The wagon broke down on September 23 in Bethlehem. The bell was then transferred to the wagon of Frederick Leaser, who delivered it on September 24 to the Zion Reformed Church in Allentown, where it was hidden under the church's floor boards for nine months until June 1778 when the British departed Philadelphia.[3]
He married Catherine Smith and they had three surviving children: Daniel, Anna Maria, and Maria Dorothea. Daniel Follweiler (1769–1847) married Maria Dorothea Leaser (1769–1828) and inherited the farm after Frederick's death in 1810.[1][2][4]
On November 19, 1908, the Liberty Bell Chapter of the Daughters of the American Revolution unveiled the Saving of the Liberty Bell Plaque, describing the efforts of Mickley and Leaser, at Zion Reformed Church in Allentown.[5] Leaser's contribution is recognized at the Liberty Bell Museum within the church.[6]
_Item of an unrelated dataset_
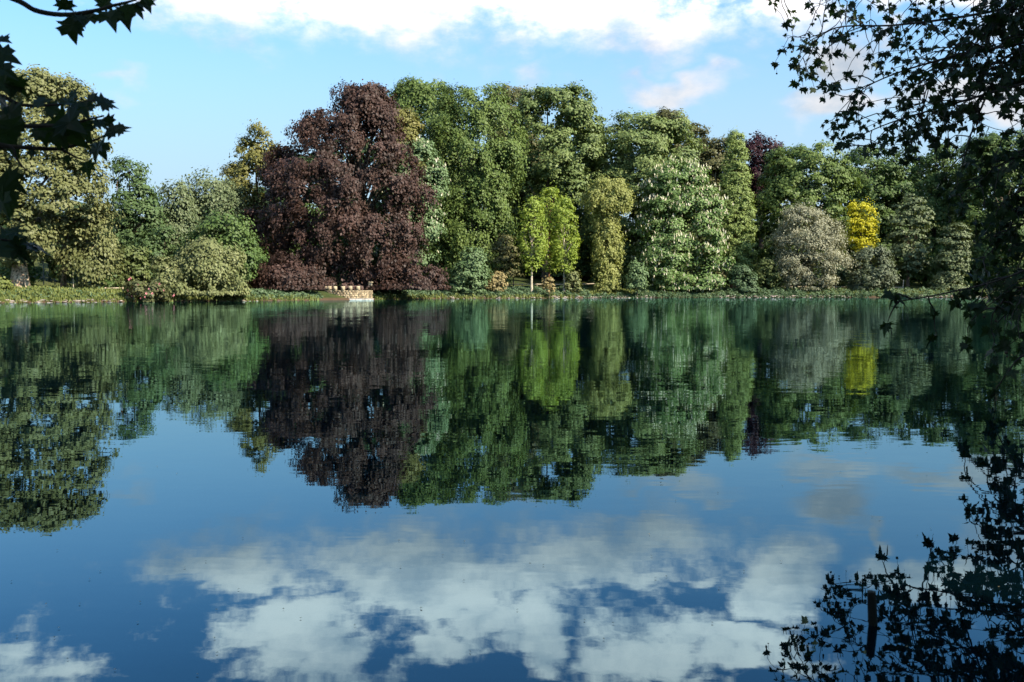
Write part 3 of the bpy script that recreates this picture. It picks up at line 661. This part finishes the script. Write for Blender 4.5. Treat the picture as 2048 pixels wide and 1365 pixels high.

On November 29, 1928, the Pennsylvania Historical Commission and the Valley Forge Chapter of the Sons of the American Revolution erected a memorial monument near his home.[7] Five direct descendants participated in the ceremony, which drew nearly a thousand people.[8]
On January 1, 1833, Leaser's grandson, Jesse Follweiler, erected a liberty pole for President Andrew Jackson at the site, transporting the pole on the same wagon used for the Liberty Bell.[9] The monument is now on the shore of Leaser Lake at Jacksonville.[10]
Leaser's homestead, the Frederick and Catherine Leaser Farm, was added to the National Register of Historic Places on January 14, 2004, for its significance in agriculture and architecture.[1][11]